Della mia breve parentesi radiofonica mi resta impressa, tra le tante cose, una frase scritta sul bordo di una scrivania dentro la stanza adiacente la sala trasmissioni.
‘ste assemblee ‘so micidiali.
Dice tutto. Io me l’immagino l’autore di quella frase, stravaccato sulla sedia dopo ore di discussioni e fumo passivo. È lì che sogna di scappare, che magari si è appena messo assieme a una ragazza fuorisede, che in questo momento si sta ubriacando in un bar del Pratello e viene importunata da qualche pappagallo di provincia. Io me lo immagino lui, che in fin dei conti delle lotte dei lavoratori o dei diritti LGBT non gli frega nulla, e si trova lì soltanto perché voleva “fare la radio”.
Se ce l’avessi davanti ora gli direi che “fare la radio” non è mica roba da poco.

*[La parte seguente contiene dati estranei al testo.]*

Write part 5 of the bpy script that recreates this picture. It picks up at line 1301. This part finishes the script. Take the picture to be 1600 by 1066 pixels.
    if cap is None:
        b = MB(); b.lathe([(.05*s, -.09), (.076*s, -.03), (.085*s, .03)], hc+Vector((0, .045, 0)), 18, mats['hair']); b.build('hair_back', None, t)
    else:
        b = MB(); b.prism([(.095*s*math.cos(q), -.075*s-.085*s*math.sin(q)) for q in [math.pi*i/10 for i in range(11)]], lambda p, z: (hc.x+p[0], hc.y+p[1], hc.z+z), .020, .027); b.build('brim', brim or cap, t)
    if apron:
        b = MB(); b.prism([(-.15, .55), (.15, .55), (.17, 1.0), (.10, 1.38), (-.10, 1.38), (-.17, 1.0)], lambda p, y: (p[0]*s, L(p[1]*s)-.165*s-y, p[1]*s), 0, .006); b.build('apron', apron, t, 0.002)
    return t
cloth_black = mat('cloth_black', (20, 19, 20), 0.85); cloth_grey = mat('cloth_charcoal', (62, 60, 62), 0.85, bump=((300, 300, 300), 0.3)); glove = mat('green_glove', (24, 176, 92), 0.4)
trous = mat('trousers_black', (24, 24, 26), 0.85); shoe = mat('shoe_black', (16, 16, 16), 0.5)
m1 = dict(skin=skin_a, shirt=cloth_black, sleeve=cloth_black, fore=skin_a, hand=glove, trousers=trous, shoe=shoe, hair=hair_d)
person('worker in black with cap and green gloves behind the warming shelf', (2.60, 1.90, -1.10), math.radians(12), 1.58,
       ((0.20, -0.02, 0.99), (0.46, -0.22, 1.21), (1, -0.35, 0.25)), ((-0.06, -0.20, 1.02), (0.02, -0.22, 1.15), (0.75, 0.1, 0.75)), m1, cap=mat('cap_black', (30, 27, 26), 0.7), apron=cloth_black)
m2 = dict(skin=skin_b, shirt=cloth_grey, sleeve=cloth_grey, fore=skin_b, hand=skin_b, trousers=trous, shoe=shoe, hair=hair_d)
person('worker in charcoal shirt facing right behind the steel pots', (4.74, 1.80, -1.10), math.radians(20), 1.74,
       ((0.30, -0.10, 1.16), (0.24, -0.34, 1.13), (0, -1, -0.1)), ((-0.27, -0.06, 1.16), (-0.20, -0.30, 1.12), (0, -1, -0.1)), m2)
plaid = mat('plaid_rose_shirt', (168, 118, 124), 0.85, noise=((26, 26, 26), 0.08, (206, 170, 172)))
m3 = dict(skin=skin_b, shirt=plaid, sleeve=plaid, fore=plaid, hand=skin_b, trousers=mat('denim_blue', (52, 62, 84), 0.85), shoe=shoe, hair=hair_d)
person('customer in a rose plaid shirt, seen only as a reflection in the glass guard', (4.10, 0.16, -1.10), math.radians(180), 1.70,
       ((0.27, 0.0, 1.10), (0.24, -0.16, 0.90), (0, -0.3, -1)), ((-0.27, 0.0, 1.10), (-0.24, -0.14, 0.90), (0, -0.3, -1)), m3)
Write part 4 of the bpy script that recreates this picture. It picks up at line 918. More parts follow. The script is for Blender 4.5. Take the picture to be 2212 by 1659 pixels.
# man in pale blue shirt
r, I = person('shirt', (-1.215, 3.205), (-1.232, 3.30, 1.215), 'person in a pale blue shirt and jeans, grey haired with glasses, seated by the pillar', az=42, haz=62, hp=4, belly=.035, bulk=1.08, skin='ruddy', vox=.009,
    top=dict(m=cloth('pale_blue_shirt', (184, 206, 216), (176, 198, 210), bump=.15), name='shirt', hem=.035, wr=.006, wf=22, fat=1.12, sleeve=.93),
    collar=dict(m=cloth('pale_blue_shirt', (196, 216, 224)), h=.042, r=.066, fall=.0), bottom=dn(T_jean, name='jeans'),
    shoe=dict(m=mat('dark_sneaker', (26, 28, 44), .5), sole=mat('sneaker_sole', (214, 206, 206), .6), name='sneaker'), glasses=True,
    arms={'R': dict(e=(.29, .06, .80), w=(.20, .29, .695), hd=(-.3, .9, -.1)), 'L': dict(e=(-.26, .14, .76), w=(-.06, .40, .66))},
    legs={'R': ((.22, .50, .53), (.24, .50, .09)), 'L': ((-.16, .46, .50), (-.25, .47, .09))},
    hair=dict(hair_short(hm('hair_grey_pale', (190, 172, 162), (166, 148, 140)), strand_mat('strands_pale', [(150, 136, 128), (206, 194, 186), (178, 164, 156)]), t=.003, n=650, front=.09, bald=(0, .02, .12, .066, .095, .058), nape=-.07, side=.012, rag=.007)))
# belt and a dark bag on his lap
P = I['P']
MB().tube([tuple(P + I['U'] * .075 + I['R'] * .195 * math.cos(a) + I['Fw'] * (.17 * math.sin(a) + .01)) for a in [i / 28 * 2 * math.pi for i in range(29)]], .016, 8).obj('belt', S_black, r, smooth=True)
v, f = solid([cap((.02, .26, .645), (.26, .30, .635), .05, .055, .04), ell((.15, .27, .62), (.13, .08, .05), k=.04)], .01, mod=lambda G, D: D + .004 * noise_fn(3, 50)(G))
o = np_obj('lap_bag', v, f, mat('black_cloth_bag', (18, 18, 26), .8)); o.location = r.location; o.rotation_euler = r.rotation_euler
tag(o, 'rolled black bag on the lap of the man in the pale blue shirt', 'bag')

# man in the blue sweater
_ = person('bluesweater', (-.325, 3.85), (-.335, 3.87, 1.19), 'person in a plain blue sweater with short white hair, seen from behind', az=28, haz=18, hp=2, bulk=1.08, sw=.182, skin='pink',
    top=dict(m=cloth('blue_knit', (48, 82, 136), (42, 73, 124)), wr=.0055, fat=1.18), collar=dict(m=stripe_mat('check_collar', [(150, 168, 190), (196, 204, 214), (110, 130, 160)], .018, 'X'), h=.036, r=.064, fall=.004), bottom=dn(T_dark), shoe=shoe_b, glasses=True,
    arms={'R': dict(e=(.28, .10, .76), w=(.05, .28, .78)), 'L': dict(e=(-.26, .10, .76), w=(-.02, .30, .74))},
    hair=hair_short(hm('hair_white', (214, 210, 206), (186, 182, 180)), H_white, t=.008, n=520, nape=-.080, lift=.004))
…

Non sto a tediarvi su cosa rappresenti Radiocitta’fujiko (fino al 2004 Radio Città Fujiko) per Bologna e per chi, in questa città, ha vissuto almeno gli anni universitari. Da Radio Alice in giù c’è una storia lunghissima di tradizione radiofonica bolognese che vi consiglio di leggere (sul Web c’è un sacco di materiale) o di vedere (il film Lavorare con lentezza, come minimo).
Mi fermo qui, lascio che il clima di quell’anno (2006) lo raccontino le poche fotografie che mi sono rimaste. Con affetto ricordo le massime scritte ovunque, il palinsesto costruito con i post it (c’è la foto), i boccioni con l’acqua sempre alla stessa altezza, la nostra ora di trasmissione (venerdì dalle 22 alle 23), il titolo della nostra trasmissione (Feccia e Gusto, solo musica tarocca), un poster di Lenin che ti fissava con occhi severi, l’austera sala riunioni, il centro sociale al piano di sotto, quelli che trasmettevano dopo di noi, che entravano seguiti da una zaffata di erba che sembrava di stare a Kingston. Sono ricordi che restano, come le assemblee micidiali.